Публика повскакала с мест. Кричали, стучали, налезали на поэта, звонили по телефону, вызывали "чеку". Нас задержали до трех ночи для проверки документов. Есенин, все так же улыбаясь, веселый и взволнованный, притворно возмущался, отчаянно размахивал руками, стискивая кулаки и наклоняя голову "бычком" (поза дерущегося деревенского парня), странно, как-то по-ребячески морщил брови и оттопыривал красные, сочные и красивые губы. Он был доволен".

Как видим, есенинские выходки были весьма сценичны.

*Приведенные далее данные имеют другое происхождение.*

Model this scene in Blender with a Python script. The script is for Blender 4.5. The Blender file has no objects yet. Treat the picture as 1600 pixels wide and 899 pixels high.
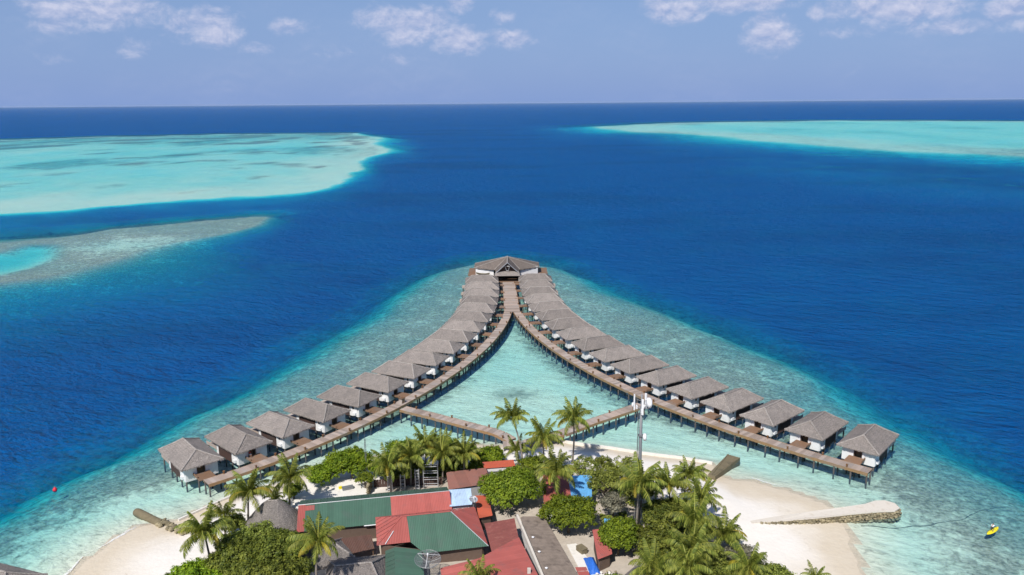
import bpy, math, random
import numpy as np
from mathutils import Vector, Matrix

# ------------------------------------------------------------------ camera, sky, sun, exposure
sc = bpy.context.scene
COL = sc.collection
random.seed(7)
RNG = np.random.default_rng(11)

cam_d = bpy.data.cameras.new("camera")
cam = bpy.data.objects.new("camera", cam_d)
COL.objects.link(cam)
cam_d.sensor_width = 36.0
cam_d.lens = 28.0
cam_d.clip_start = 0.5
cam_d.clip_end = 120000.0
cam.location = (0, 0, 72)
PITCH = math.radians(13.0742)
ROLL = math.radians(0.4655)
fwd = Vector((0, math.cos(PITCH), -math.sin(PITCH)))
r0 = Vector((1, 0, 0)); u0 = r0.cross(fwd)
rgt = r0 * math.cos(ROLL) - u0 * math.sin(ROLL)
up = r0 * math.sin(ROLL) + u0 * math.cos(ROLL)
cam.rotation_euler = Matrix((rgt, up, -fwd)).transposed().to_euler()
sc.camera = cam

SUN_EL = math.radians(49.0)
SUN_AZ = math.radians(-157.0)          # from +Y towards +X
to_sun = Vector((math.sin(SUN_AZ) * math.cos(SUN_EL), math.cos(SUN_AZ) * math.cos(SUN_EL), math.sin(SUN_EL)))
sun_d = bpy.data.lights.new("sun", 'SUN')
sun_d.energy = 5.0
sun_d.angle = math.radians(0.53)
sun_d.color = (1.0, 0.95, 0.88)
sun = bpy.data.objects.new("sun", sun_d)
COL.objects.link(sun)
sun.rotation_euler = to_sun.to_track_quat('Z', 'Y').to_euler()

SKY_STRENGTH = 0.085
world = bpy.data.worlds.new("World")
sc.world = world
world.use_nodes = True
wt = world.node_tree
for n in list(wt.nodes):
    wt.nodes.remove(n)


def wn(t, **k):
    n = wt.nodes.new(t)
    for a, b in k.items():
        setattr(n, a, b)
    return n


def wmath(op, a, b=None, clamp=False):
    n = wn('ShaderNodeMath', operation=op, use_clamp=clamp)
    for i, v in enumerate((a, b)):
        if v is None:
            continue
        if isinstance(v, (int, float)):
            n.inputs[i].default_value = v
        else:
            wt.links.new(v, n.inputs[i])
    return n.outputs[0]


def build_world():
    sky = wn('ShaderNodeTexSky', sky_type='NISHITA', sun_disc=False, sun_elevation=SUN_EL,
             sun_rotation=SUN_AZ % (2 * math.pi), altitude=70.0, air_density=1.0, dust_density=0.25, ozone_density=5.0)
    tc = wn('ShaderNodeTexCoord')
    sep = wn('ShaderNodeSeparateXYZ')
    wt.links.new(tc.outputs['Generated'], sep.inputs[0])
    az = wmath('ARCTAN2', sep.outputs[0], sep.outputs[1])
    el = wmath('ARCSINE', sep.outputs[2])
    comb = wn('ShaderNodeCombineXYZ')
    wt.links.new(wmath('MULTIPLY', az, 20.0), comb.inputs[0])
    wt.links.new(wmath('MULTIPLY', el, 30.0), comb.inputs[1])
    noi = wn('ShaderNodeTexNoise')
    noi.inputs['Scale'].default_value = 1.6
    noi.inputs['Detail'].default_value = 7.0
    noi.inputs['Roughness'].default_value = 0.63
    noi.inputs['Distortion'].default_value = 0.25
    wt.links.new(comb.outputs[0], noi.inputs['Vector'])
    low = wn('ShaderNodeTexNoise')
    low.inputs['Scale'].default_value = 0.35
    low.inputs['Detail'].default_value = 2.0
    wt.links.new(comb.outputs[0], low.inputs['Vector'])
    # cumulus heads: (azimuth deg, elevation deg, half width deg, half height deg, strength)
    blobs = CLOUDS
    vae = wn('ShaderNodeCombineXYZ')
    wt.links.new(az, vae.inputs[0]); wt.links.new(el, vae.inputs[1])
    tot = None
    for a0, e0, sa, se, st in blobs:
        ma = wn('ShaderNodeVectorMath', operation='MULTIPLY_ADD')
        ia, ie = 1 / math.radians(sa), 1 / math.radians(se)
        wt.links.new(vae.outputs[0], ma.inputs[0])
        ma.inputs[1].default_value = (ia, ie, 0)
        ma.inputs[2].default_value = (-math.radians(a0) * ia, -math.radians(e0) * ie, 0)
        dt = wn('ShaderNodeVectorMath', operation='DOT_PRODUCT')
        wt.links.new(ma.outputs[0], dt.inputs[0]); wt.links.new(ma.outputs[0], dt.inputs[1])
        g = wn('ShaderNodeMath', operation='MULTIPLY_ADD')
        wt.links.new(dt.outputs['Value'], g.inputs[0])
        g.inputs[1].default_value = -0.42 * st
        g.inputs[2].default_value = st
        tot = wmath('MAXIMUM', g.outputs[0], 0.0 if tot is None else tot)
    # a general field of cumulus over the rest of the sky, above the band in view
    hi = wmath('MULTIPLY', wmath('SUBTRACT', el, math.radians(8.0)), 6.0, True)
    gen = wmath('MULTIPLY', wmath('MULTIPLY', wmath('SUBTRACT', low.outputs[0], 0.5), 4.0, True), hi)
    tot = wmath('MAXIMUM', tot, gen)
    haze_wisps = wmath('MULTIPLY', wmath('SUBTRACT', low.outputs[0], 0.42), 0.5, True)
    dens = wmath('ADD', wmath('MULTIPLY', tot, 0.62), wmath('SUBTRACT', noi.outputs[0], 0.62))
    ramp = wn('ShaderNodeMapRange', interpolation_type='SMOOTHSTEP')
    wt.links.new(dens, ramp.inputs[0])
    ramp.inputs[1].default_value = 0.02
    ramp.inputs[2].default_value = 0.58
    ramp.inputs[3].default_value = 0.0
    ramp.inputs[4].default_value = 0.85
    fac = wmath('ADD', ramp.outputs[0], wmath('MULTIPLY', haze_wisps, wmath('MULTIPLY', noi.outputs[0], 1.1)), True)
    k = 1.0 / SKY_STRENGTH
    # relief: lit heads, greyer bases (sun is high behind the viewer)
    up_ = wn('ShaderNodeVectorMath', operation='ADD')
    wt.links.new(comb.outputs[0], up_.inputs[0]); up_.inputs[1].default_value = (-0.03, 0.16, 0)
    noi2 = wn('ShaderNodeTexNoise')
    for nm_, v_ in (('Scale', 1.6), ('Detail', 5.0), ('Roughness', 0.6), ('Distortion', 0.25)):
        noi2.inputs[nm_].default_value = v_
    wt.links.new(up_.outputs[0], noi2.inputs['Vector'])
    rel = wmath('ADD', wmath('MULTIPLY', wmath('SUBTRACT', noi.outputs[0], noi2.outputs[0]), 3.2), 0.5, True)
    cmix = wn('ShaderNodeMixRGB')
    wt.links.new(rel, cmix.inputs[0])
    cmix.inputs[1].default_value = (0.34 * k, 0.42 * k, 0.66 * k, 1)
    cmix.inputs[2].default_value = (0.62 * k, 0.64 * k, 0.80 * k, 1)
    # humid tropical air: the low sky is veiled towards an even lavender blue
    veil = wn('ShaderNodeRGB')
    veil.outputs[0].default_value = (0.215 * k, 0.328 * k, 0.630 * k, 1)
    vf = wmath('MULTIPLY', wmath('POWER', wmath('SUBTRACT', 1.0, wmath('ABSOLUTE', sep.outputs[2])), 3.0), 0.97)
    m0 = wn('ShaderNodeMixRGB')
    wt.links.new(vf, m0.inputs[0]); wt.links.new(sky.outputs[0], m0.inputs[1]); wt.links.new(veil.outputs[0], m0.inputs[2])
    m1 = wn('ShaderNodeMixRGB')
    wt.links.new(fac, m1.inputs[0]); wt.links.new(m0.outputs[0], m1.inputs[1]); wt.links.new(cmix.outputs[0], m1.inputs[2])
    bg = wn('ShaderNodeBackground')
    bg.inputs[1].default_value = SKY_STRENGTH
    wt.links.new(m1.outputs[0], bg.inputs[0])
    out = wn('ShaderNodeOutputWorld')
    wt.links.new(bg.outputs[0], out.inputs[0])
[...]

Что до знаменитых "загибов скандального пиита", то, как свидетельствуют современники, они порой не ограничивались обычным "в бога, в кобылу, в душу", а разворачивались в целую риторику. "Дальше начинался матерный период, - так Ю. Анненков описывает бранное мастерство своего собутыльника. - Виртуозной скороговоркой Есенин выругивал без запинок "Малый матерный загиб" Петра Великого (37 слов), с его диковинным "ежом косматым, против шерсти волосатым", и "Большой загиб", состоящий из двухсот шестидесяти слов.

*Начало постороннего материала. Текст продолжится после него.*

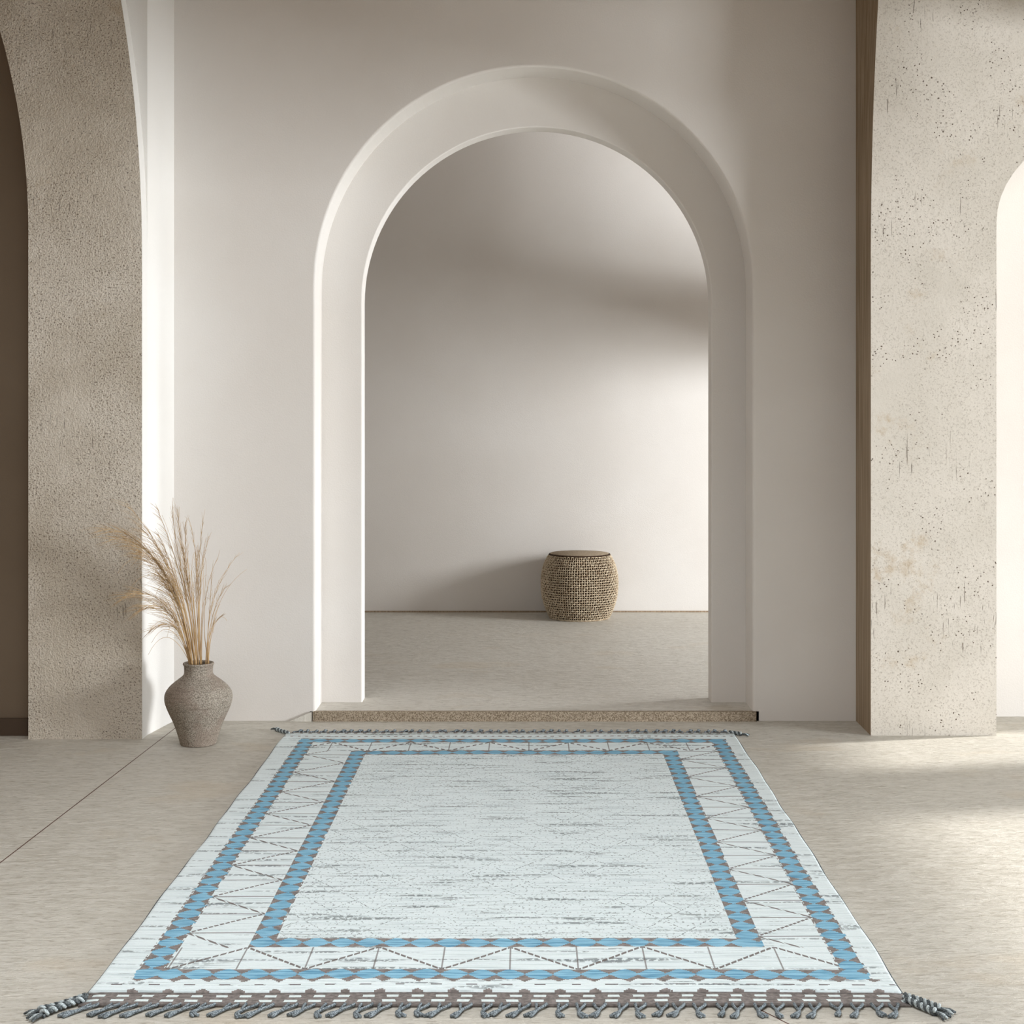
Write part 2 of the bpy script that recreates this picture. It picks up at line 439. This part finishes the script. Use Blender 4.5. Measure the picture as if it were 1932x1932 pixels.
def edge_off(y, s): return .0018*sin(y*7.3+s*2.1)+.0014*sin(y*17+s)
XS = [0, .0008, .002, .0035, .005]+[.01+.98*i/51 for i in range(52)]+[.995, .9965, .998, .9992, 1.0]
def slab(name, x0, x1, y0, y1, th, nx, ny, mat, parent, off=(rcx, rcy), wob=True):
    verts = []; faces = []
    for j in range(ny+1):
        y = y0+(y1-y0)*j/ny
        a = x0+(edge_off(y, 0) if wob else 0); b = x1+(edge_off(y, 3) if wob else 0)
        for i in range(nx+1):
            x = a+(b-a)*XS[i] if wob else a+(b-a)*i/nx
            e = min((x-a), (b-x), .008)/.008
            h = th*(.55+.45*sqrt(max(0, 1-(1-e)**2)))
            h += .0007*sin(x*9+y*5)+.0006*sin(y*21+x*3)
            verts.append((x-off[0], y-off[1], h))
    n = len(verts)
    for v in list(verts): verts.append((v[0], v[1], .0004))
    W = nx+1
    for j in range(ny):
        for i in range(nx):
            k = j*W+i; faces.append((k, k+1, k+1+W, k+W)); faces.append((n+k, n+k+W, n+k+1+W, n+k+1))
    for j in range(ny):
        k = j*W; faces.append((k, k+W, n+k+W, n+k)); k += nx; faces.append((k, n+k, n+k+W, k+W))
    for i in range(nx):
        k = i; faces.append((k, n+k, n+k+1, k+1)); k = ny*W+i; faces.append((k, k+1, n+k+1, n+k))
    return mesh(name, verts, faces, mat, parent, smooth=True)
slab('pile', RX0, RX1, RYN, RYF, .011, len(XS)-1, 90, M['rug'], rug)
slab('end_band', RX0-.004, RX1+.004, 3.262, RYN+.0005, .007, 60, 4, M['endband'], rug, wob=False)
slab('end_band', RX0+.004, RX1-.004, RYF-.0005, 6.072, .007, 60, 4, M['endband'], rug, wob=False)

def tube_data(paths, sides=6):
    """paths: list of (points, radii) or (points, radii, material index)"""
    verts = []; faces = []; mi = []
    for p in paths:
        pts, rad = [Vector(q) for q in p[0]], p[1]; m = p[2] if len(p) > 2 else 0
        base = len(verts); N = len(pts); prev = None
        for i, q in enumerate(pts):
            t = (pts[min(i+1, N-1)]-pts[max(i-1, 0)]).normalized()
            if prev is None:
                prev = t.orthogonal().normalized()
            else:
                prev = (prev-t*prev.dot(t))
                prev = prev.normalized() if prev.length > 1e-6 else t.orthogonal().normalized()
            bt = t.cross(prev)
            r = rad[i] if isinstance(rad, (list, tuple)) else rad
            for k in range(sides):
                a = 2*pi*k/sides; verts.append(q+prev*(r*cos(a))+bt*(r*sin(a)))
        for i in range(N-1):
            for k in range(sides):
                a = base+i*sides+k; b = base+i*sides+(k+1) % sides
                faces.append((a, b, b+sides, a+sides)); mi.append(m)
        faces.append(tuple(base+k for k in range(sides))[::-1]); mi.append(m)
        faces.append(tuple(base+(N-1)*sides+k for k in range(sides))); mi.append(m)
    return verts, faces, mi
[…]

Малый загиб я, кажется, могу еще восстановить. Большой загиб, кроме Есенина, знал только мой друг, "советский граф" и специалист по Петру Великому, Алексей Толстой".

Неудивительно, что во время выступлений Есенина аудитория отвечала на его "поэтические эксцессы" и "скабрезности стиха" как на личное оскорбление - тем более, что он еще и дразнил ее, произнося "все малопоэтичные слова, словно нарочно, грубо и обнаженно". Первое выступление Есенина с "Сорокоустом" состоялось на "Суде над современной поэзией" в Политехническом музее в ноябре 1920 года - и, конечно, разразился скандал.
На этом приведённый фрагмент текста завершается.